When service drags, I don’t start by adding more routes. I start by finding where tickets are piling up and why.
Grill overload (too many items land on one screen)
- Move shared items to secondary stations (example: “add bacon” routes to Grill only as a modifier, not a second full ticket).
- If you have a Saute station finishing steaks or chicken, let Grill own the item and Saute support it, not the other way around.
- Watch for “everything prints to Grill” defaults in the POS.
Fry station queues (fries become the pacing problem)
- Use hold-fire rules for sides so fries don’t die in the window.
- If wings and fries share oil space, separate their routing screens so the cook can prioritize.

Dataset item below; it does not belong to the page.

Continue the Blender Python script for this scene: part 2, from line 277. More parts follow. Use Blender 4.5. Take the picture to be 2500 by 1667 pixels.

- Consider a backup fry route only during peak shifts (don’t run it all day).
Expo congestion (tickets complete, but the pass is buried)
- Make expo see the full order once, not five partial tickets.
- Route “ready” signals by course, so expo isn’t juggling appetizers and entrees at the same moment.
- Keep duplicate modifiers off the expo chit unless they affect plating.
Duplicate tickets (the quiet killer)
- Check for both printer and KDS firing on the same station.
- Confirm reprint settings and resend behavior at the terminal.
- Standardize device names so admins don’t route to the wrong destination.
One-page kitchen routing checklist (print this)

- List every menu item by course
- Assign one primary station per item
- Add secondary stations for sides and key modifiers
- Map each station to a printer or KDS screen
- Define hold vs fire rules per course
- Add notes for plating, temps, allergy flow
- Consolidate routes to reduce ticket splits
- Test at low volume, confirm every destination
- Simulate peak volume with timed fires
- Verify no duplicate prints or double KDS bumps
- Train staff on ownership and expo flow
- Review monthly, adjust with menu changes
A kitchen routing checklist isn’t “set it and forget it.” It’s a living map. When I keep ownership clear, avoid needless splits, and test under peak load, the kitchen stays calm and the guest feels the difference. If you want one fast win this week, run a 30-minute peak simulation and fix the first bottleneck you can measure, then lock it into your routing rules.